Cardiff to The South Coast via Bristol, Bath, Salisburu and Southampton

This over three hour route is currently run by Class 156 trains.

Consider.

  • This route has significant overcrowding according to Wikipedia and my personal experience
  • Cardiff to Bath should eventually be electrified with 25 KVAC overhead wires.
  • Brighton to Southampton is electrified with 750 VDC third rail.
  • GWR run this route and have Class 800 trains.
  • Running at over 100 mph is only possible in a few places.
  • Dual voltage Class 800 trains must be possible, but at five-cars, they may be too long for some stations.

To run this route efficiently, GWR would need an appropriate number of  dual voltage bi-mode trains.

GWR will soon have two trains that could handle the route; Class 800 trains or Class 769 trains.

I suspect that the Class 769 train would be most suitable, especially as at busy times like the summer, they could run eight-car trains.

Transwilts

Transwilts is a Community-run rail service in Wiltshire. This page on the Transwilts web site, shows the rail routes in their area.

Currently, most local services seem to be run by two-car Class 150 and one-car Class 153 trains, so when passenger numbers increase, larger trains including Class 679 trains may be used.

I was in this area once a few days before the Glastonbury Festival. You couldn’t have squeezed ia chihuahua onto the train!

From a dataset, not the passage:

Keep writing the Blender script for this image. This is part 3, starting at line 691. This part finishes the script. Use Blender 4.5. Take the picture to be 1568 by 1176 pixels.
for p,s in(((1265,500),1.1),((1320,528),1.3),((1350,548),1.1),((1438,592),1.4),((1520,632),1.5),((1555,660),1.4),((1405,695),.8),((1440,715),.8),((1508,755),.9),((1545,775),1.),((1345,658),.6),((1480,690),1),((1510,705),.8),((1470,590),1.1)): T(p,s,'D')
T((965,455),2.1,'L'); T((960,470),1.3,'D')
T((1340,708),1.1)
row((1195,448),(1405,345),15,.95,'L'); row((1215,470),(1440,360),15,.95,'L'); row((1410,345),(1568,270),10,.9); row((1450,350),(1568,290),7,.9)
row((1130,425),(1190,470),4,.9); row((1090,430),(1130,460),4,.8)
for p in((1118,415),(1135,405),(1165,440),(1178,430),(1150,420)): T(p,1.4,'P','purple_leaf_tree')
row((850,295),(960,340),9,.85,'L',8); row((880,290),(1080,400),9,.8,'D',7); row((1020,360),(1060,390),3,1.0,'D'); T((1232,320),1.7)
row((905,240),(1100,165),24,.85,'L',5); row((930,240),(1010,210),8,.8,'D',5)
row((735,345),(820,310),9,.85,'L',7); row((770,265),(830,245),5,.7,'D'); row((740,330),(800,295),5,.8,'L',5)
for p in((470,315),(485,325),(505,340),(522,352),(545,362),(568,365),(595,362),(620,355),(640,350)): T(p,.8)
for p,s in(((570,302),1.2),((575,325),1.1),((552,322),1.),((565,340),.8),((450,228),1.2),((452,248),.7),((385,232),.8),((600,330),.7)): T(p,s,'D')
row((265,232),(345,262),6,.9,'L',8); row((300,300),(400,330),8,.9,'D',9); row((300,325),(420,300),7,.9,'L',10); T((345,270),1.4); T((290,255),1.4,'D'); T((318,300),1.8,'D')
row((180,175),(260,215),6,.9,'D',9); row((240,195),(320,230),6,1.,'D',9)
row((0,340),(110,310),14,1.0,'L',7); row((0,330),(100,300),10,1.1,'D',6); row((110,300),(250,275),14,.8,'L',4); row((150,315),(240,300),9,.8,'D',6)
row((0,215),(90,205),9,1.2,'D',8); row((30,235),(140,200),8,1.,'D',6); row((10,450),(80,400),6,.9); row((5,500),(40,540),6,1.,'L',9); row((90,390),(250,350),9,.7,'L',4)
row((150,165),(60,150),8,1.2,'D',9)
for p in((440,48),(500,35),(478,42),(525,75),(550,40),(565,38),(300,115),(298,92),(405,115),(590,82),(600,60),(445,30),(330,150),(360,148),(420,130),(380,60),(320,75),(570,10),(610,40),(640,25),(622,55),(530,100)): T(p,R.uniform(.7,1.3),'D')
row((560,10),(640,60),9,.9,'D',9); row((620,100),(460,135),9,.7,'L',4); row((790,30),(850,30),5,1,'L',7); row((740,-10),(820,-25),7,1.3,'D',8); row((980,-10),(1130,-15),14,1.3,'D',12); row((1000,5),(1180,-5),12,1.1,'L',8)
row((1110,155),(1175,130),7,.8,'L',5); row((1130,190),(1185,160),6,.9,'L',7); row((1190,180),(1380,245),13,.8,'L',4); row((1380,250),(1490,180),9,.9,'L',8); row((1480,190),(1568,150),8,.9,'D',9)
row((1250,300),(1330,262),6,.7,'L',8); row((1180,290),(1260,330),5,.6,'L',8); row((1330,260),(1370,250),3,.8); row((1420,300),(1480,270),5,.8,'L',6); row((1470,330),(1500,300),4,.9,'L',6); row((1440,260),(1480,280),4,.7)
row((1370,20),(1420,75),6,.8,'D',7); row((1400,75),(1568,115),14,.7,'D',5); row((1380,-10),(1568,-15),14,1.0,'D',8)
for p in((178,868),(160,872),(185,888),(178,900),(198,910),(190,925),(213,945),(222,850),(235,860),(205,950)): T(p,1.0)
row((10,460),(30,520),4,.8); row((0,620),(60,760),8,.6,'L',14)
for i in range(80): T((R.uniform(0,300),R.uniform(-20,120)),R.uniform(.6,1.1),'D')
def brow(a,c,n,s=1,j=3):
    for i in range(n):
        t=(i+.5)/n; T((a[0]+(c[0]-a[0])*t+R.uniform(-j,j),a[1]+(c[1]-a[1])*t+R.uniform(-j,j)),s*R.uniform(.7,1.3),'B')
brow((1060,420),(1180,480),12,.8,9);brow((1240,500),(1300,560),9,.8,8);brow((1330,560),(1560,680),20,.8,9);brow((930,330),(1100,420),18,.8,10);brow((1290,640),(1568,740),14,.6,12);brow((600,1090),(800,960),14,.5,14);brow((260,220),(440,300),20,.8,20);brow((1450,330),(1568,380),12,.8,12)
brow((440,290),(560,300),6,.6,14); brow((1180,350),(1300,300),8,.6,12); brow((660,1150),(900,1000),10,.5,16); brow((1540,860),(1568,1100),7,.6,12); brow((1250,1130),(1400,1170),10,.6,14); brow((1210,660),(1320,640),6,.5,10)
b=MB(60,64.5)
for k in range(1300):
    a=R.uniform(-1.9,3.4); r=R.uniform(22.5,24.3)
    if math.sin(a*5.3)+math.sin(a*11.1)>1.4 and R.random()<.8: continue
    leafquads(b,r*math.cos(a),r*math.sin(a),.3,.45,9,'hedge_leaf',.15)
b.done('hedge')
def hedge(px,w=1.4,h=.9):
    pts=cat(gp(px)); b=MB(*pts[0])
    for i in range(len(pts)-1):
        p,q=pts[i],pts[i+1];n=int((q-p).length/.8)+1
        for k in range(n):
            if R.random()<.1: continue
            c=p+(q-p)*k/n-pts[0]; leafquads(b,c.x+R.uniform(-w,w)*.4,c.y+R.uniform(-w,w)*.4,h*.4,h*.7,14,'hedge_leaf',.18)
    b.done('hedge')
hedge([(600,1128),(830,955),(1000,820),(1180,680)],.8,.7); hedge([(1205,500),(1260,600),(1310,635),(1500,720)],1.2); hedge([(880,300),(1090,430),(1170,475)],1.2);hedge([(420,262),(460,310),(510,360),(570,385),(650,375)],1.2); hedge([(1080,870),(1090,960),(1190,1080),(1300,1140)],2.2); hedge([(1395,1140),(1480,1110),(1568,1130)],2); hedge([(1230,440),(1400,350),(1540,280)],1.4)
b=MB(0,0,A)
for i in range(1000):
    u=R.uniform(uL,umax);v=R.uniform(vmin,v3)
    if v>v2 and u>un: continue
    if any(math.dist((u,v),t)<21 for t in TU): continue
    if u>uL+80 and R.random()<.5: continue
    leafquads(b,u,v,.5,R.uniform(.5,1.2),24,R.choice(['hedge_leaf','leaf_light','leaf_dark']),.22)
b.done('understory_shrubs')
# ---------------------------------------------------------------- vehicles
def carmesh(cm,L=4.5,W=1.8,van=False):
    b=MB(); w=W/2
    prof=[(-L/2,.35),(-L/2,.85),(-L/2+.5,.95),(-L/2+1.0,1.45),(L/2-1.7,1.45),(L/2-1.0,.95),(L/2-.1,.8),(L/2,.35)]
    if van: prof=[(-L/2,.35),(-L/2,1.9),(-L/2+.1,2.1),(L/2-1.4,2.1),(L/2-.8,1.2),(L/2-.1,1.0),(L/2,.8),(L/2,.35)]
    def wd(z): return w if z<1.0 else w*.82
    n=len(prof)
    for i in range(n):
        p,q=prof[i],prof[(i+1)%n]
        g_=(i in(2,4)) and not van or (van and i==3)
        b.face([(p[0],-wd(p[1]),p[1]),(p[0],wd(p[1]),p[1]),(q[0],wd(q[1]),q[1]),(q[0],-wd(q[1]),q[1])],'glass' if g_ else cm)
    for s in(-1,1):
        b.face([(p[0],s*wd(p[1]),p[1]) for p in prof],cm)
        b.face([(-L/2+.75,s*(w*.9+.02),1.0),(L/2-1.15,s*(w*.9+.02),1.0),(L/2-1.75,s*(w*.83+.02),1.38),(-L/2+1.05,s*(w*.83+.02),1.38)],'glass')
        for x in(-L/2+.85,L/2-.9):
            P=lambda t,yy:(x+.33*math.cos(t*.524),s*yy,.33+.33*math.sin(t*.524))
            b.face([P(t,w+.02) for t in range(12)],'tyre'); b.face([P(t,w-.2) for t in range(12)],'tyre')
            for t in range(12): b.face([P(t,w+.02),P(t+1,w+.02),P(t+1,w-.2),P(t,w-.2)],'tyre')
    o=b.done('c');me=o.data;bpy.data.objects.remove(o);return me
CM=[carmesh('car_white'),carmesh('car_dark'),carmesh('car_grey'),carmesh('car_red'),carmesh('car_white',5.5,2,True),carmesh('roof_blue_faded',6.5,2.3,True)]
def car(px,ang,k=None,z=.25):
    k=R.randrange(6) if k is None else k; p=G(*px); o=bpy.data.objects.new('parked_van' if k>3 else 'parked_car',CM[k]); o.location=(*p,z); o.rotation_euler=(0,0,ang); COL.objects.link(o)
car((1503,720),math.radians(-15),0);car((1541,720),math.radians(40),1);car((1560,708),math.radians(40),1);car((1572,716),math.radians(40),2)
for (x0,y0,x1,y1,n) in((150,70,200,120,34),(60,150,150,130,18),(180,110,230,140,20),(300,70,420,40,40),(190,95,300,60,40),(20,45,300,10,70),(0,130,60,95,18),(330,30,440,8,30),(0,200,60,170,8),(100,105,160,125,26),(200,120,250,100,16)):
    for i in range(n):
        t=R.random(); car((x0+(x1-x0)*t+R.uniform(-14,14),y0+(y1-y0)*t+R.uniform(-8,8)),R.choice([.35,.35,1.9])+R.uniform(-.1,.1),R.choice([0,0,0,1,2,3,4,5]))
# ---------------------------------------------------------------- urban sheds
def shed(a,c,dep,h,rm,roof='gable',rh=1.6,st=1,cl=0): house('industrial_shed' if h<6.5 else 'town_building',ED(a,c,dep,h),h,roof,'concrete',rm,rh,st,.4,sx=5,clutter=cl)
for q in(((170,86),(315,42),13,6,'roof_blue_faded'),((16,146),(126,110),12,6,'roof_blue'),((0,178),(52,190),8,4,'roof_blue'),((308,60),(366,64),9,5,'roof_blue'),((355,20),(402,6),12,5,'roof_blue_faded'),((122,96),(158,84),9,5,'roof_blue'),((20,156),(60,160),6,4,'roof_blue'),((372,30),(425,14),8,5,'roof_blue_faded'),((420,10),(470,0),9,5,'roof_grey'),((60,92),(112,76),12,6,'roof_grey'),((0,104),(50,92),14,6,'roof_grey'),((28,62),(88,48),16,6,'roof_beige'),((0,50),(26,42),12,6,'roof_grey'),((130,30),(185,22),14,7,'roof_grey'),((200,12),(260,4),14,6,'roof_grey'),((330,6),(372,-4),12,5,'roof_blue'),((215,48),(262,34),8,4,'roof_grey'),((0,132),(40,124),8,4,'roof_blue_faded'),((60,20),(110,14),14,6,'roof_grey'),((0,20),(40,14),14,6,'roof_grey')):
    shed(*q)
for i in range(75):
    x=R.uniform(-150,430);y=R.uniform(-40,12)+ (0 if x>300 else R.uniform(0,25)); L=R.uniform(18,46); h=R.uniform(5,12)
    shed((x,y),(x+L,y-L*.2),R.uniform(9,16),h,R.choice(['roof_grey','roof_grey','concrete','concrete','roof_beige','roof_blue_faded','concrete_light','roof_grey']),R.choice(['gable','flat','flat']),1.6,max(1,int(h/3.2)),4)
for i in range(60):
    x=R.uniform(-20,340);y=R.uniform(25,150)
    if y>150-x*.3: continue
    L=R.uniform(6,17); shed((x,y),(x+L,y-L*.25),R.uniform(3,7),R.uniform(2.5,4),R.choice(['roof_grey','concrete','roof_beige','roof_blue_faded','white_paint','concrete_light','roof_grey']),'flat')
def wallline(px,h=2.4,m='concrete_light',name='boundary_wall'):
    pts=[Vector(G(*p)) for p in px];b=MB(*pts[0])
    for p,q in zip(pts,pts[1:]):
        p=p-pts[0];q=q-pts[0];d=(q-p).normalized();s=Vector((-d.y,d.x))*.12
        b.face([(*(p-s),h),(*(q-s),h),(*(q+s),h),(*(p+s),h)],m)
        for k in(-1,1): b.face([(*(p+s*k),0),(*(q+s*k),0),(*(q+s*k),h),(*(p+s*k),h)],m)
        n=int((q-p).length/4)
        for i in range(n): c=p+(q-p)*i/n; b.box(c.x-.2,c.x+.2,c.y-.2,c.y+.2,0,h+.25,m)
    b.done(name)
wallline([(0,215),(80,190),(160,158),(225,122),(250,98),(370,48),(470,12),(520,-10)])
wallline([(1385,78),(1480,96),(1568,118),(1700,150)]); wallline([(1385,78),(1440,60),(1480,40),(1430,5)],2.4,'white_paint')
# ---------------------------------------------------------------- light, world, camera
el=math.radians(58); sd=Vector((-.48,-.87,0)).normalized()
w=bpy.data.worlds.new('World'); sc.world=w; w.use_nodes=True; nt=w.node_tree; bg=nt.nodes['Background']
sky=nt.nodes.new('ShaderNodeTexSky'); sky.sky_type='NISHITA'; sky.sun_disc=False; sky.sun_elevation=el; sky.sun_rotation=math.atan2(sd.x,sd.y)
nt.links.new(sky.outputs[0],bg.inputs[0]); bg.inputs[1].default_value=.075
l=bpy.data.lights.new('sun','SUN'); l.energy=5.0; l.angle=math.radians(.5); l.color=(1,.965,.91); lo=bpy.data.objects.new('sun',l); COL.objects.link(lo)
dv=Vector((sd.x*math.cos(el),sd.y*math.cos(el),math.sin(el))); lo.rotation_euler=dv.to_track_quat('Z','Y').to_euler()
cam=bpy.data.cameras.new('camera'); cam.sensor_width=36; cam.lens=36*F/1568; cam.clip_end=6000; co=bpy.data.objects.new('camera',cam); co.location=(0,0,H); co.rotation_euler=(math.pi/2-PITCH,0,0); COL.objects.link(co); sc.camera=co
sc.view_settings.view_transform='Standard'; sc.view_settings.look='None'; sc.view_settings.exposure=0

Slough And Windsor And Eton Central

Class 769 trains could work this short branch line. But they might be need to use a three-car version.

Henlry Branch Line

The Henley Branch Line has the following characteristics.

  • The branch is not electrified.
  • The branch is only single track.
  • There is a single-track bridge over the Thames.
  • Most services are shuttles between Henley-on-Thames and Twyford stations.
  • In the Peak and during the Henley Regatta direct trains operate to and from Paddington.
  • Crossrail will call at Twyford with a frequency of four tph between London and Reading.

I have just flown my virtual helicopter along the line and it looks like there is insufficient space to create a complete double track railway, that could work at a very high frequency.

But there is space to add a passing loop or loops, that would allow a four tph frequency on the branch to match Crossrail.

Class 769 trains would be able to work the updated branch using their onboard diesel generators.

  • Modern signalling would probably be needed to be installed on the branch, as it will certainly be on the trains, as they work between Paddington and Reading.
  • Selective door opening or platform extensions will be needed at intermediate stations, so that two Class 769 trains working as an eight-car train could use the branch.
  • Trains could either run as shuttles or direct to Paddington.

In my view, there is a simple solution in there, which is much better than mine.

But the residents of and visitors to Henley will get the quality service they desire.

  • Comfortable, air-cooled trains with wi-fi.
  • Four tph with a change at Twyford to Crossrail.
  • Direct electric trains in the Peak and during the Henley Regatta.

Maidenhead And Marlow

The Marlow Branch Line must be a particular problem for GWR.

  • The line is single track.
  • There is no electrification.
  • The one tph shuttle trains between Marlow and Maidenhead take around 20-25 minutes, with a reverse at Bourne End station.

This extract from the Wikipedia entry for Bourne End station described the Services.

Bourne End is a terminus but effectively acts as a through station, with the driver having to change ends to continue to the next station. During peak hours service frequency is increased by having two trains work the line, each using Bourne End as the terminus: one runs Marlow – Bourne End and one Maidenhead – Bourne End, with passengers changing trains at Bourne End. Four trains per weekday operate between Bourne End and Paddington in the morning peak and coming back in the evening peak.

This Google Map illustrates the problem at Bourne End station.

 

Note.

  1. The line to Marlow curves out of the Western side of the map.
  2. The double-track to Maidenhead goes in a South-Westerly direction out of the Southern side of the map.
  3. The Class 165 or Class 166 train in Platform 1 of the station is formed of two twenty-three metre carriages, so it’s forty-six metres long.
  4. Platform 1, is connected to both Marlow and Maidenhead, whereas  Platform 2, is only connected to Maidenhead.
  5. A four-car Class 769 train is eighty metres long, with a three-car Class 769 at just sixty metres.

Just looking at the geography, I have my doubts that the existing track and platform layout at Bourne End could handle the reversing of a four-car Class 769 train. It’s might be too long to clear the junction, so would be unable to reverse and take the other route.

But I suspect with a bit of innovation, this might be possible.

Track realignment is the obvious possibility.

The other possibility would be to use a three-car Class 769 train, which is just fourteen metres longer than the current trains.

Four-car Class 769 trains could also be used for a direct service between Bourne End and Paddington in the Peak.

Greenford Branch Line

In Could Three-Car Aventras Run Services On The Greenford Branch?, I tried to answer the question in the title.

This was my conclusion.

Three-car Aventras could provide a good service on the Greenford Branch Line, but there are issues and it may be more complicated than anyone thinks to run a service, that is acceptable to passengers.

I was assuming three-car Aventras with batteries, but three-car Class 769 trains, which carry much more energy in their diesel tanks, might do it.

Conclusion

Nineteen Class 769 trains will find a lot of work to do.

I also feel that three-car trains will also be needed for routes like the Green and Marlow branches.